CONTRADIÇÕES
08-08-2025 - Maria do Carmo Vieira
(…) acontecia que os estúpidos assumiam papéis dominantes (…).
Robert Musil (1880-1942), O homem sem qualidades, Vol. I
Nada é mais fácil para quem não pensa, e se adapta à ignorância e à maldade, que têm vindo a alastrar, do que alcunhar de «anti-semitas» os que criticam com veemência o que se passa em Gaza. A acusação absurda identifica à perfeição a mais completa ausência de capacidade analítica e crítica. No mundo, e na base da sua alienada perspectiva, existem os eleitos e os que não têm direito a existir ou que, existindo, dever-se-ão contentar com o lugar que lhes é destinado. É o mundo dividido entre quem manda e quem deve obedecer; entre quem intimida e quem deve ter medo de reagir; entre quem se exibe em espectáculo diário e quem deve forçosamente aplaudi-lo; entre quem devora e quem se deve deixar devorar.

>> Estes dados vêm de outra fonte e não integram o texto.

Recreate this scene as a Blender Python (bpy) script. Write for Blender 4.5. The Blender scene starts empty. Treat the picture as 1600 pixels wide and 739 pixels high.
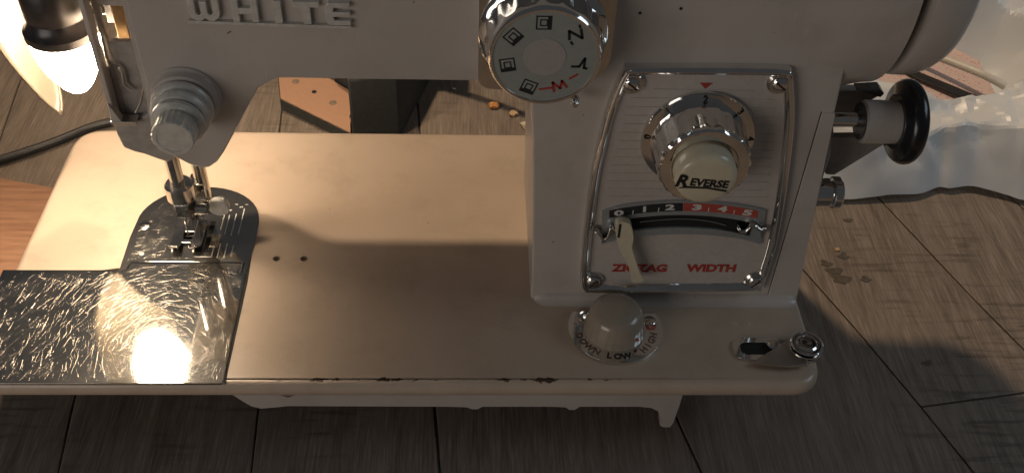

Num exemplo flagrante do Absurdo, com maiúscula, os próprios Israelitas serão já «anti-semitas», por via da condenação do statu quo, crítica que se expressou, há poucos dias, com o «apelo» de um grupo de 19 israelitas, distribuídos entre «chefes das Forças Armadas, responsáveis de agências de espionagem e comissários da polícia», pedindo não só a Netanyhau que ponha fim à guerra, mas também a Trump que pressione nesse sentido.
O horror de imagens de Gaza, seja de Palestinianos (a população em geral) seja de alguns reféns israelitas, é bem elucidativo da crise civilizacional em que vivemos, com o alheamento de sentimentos que pareciam culturalmente intocáveis, como a compaixão perante quem sofre, ou ainda de conceitos, nomeadamente o de Humanismo que elevou, e rege de há muito, a convivência humana. A Europa apregoa-o a todo o instante, bem como os valores que lhe estão associados, não tomando, infelizmente, consciência do desaire que tem sido o seu apoio leviano ou o seu fingimento de condenação a Netanyhau. A política externa tem destas incongruências! E no meio desta tremenda hipocrisia, o sofrimento inimaginável…
Perante tudo isto, e porque o contágio acontece, não se estranhará o aviltamento no uso do vocábulo «humanismo» pelos políticos portugueses, nomeadamente os que formam o governo, e outros, mas sobretudo os que cantam, euforicamente em uníssono, «deixem o Luís trabalhar!». Uma letra festiva que aponta o eleito, na esperança pedagógica de que os súbditos compreendam a mensagem e se recolham, esperando obedientemente pelos frutos «reformistas» a vir.
Nesta onda de reescrita de conceitos antigos, que, aliás, exigiram árdua luta, ao longo dos séculos, Luís Montenegro e seguidores associam levianamente o humanismo ao «mercado a funcionar», seja nas situações de saúde ou de habitação ou das alterações ao código de trabalho ou ainda nas famigeradas regras do «reagrupamento familiar» ou da «perda de nacionalidade», no que à imigração diz respeito.
Nos tempos que correm (e foi sempre assim, em maior ou menor grau, não tenhamos dúvidas), constatamos visivelmente que há quem escolha a política para, sem escrúpulos, se servir a si próprio, em lugar de servir o país, procurando na «imundície que é o dinheiro» (Joseph Roth) o seu único objectivo. Defendem a estabilidade para o mercado e para as empresas, nós também, mas esquecem-se da estabilidade de que todos precisamos, incluindo os imigrantes, seja na habitação, na saúde ou no trabalho.
O funcionamento do mercado que conhecemos não tolera a discussão séria e abrangente e a obediência de certos políticos a essa postura é em tempo de eleições sobejamente visível. E pior, o funcionamento do mercado dá-se muito bem com aqueles que no seu discurso repetem a necessidade de «limpezas», sabendo nós também o nome da ideologia que as preconizou e difundiu em larga escala.
Engendrar o ódio não é difícil, e os seus estrategas demonstraram-no, no passado, continuando a imitação no presente não só em Portugal, como no resto do mundo. A semente do ódio foi, na verdade, há muito lançada. Não podemos deixar que germine e se dissemine livremente. Permiti-lo é abdicar dos valores humanistas que nos norteiam e nos quais acreditamos convictamente.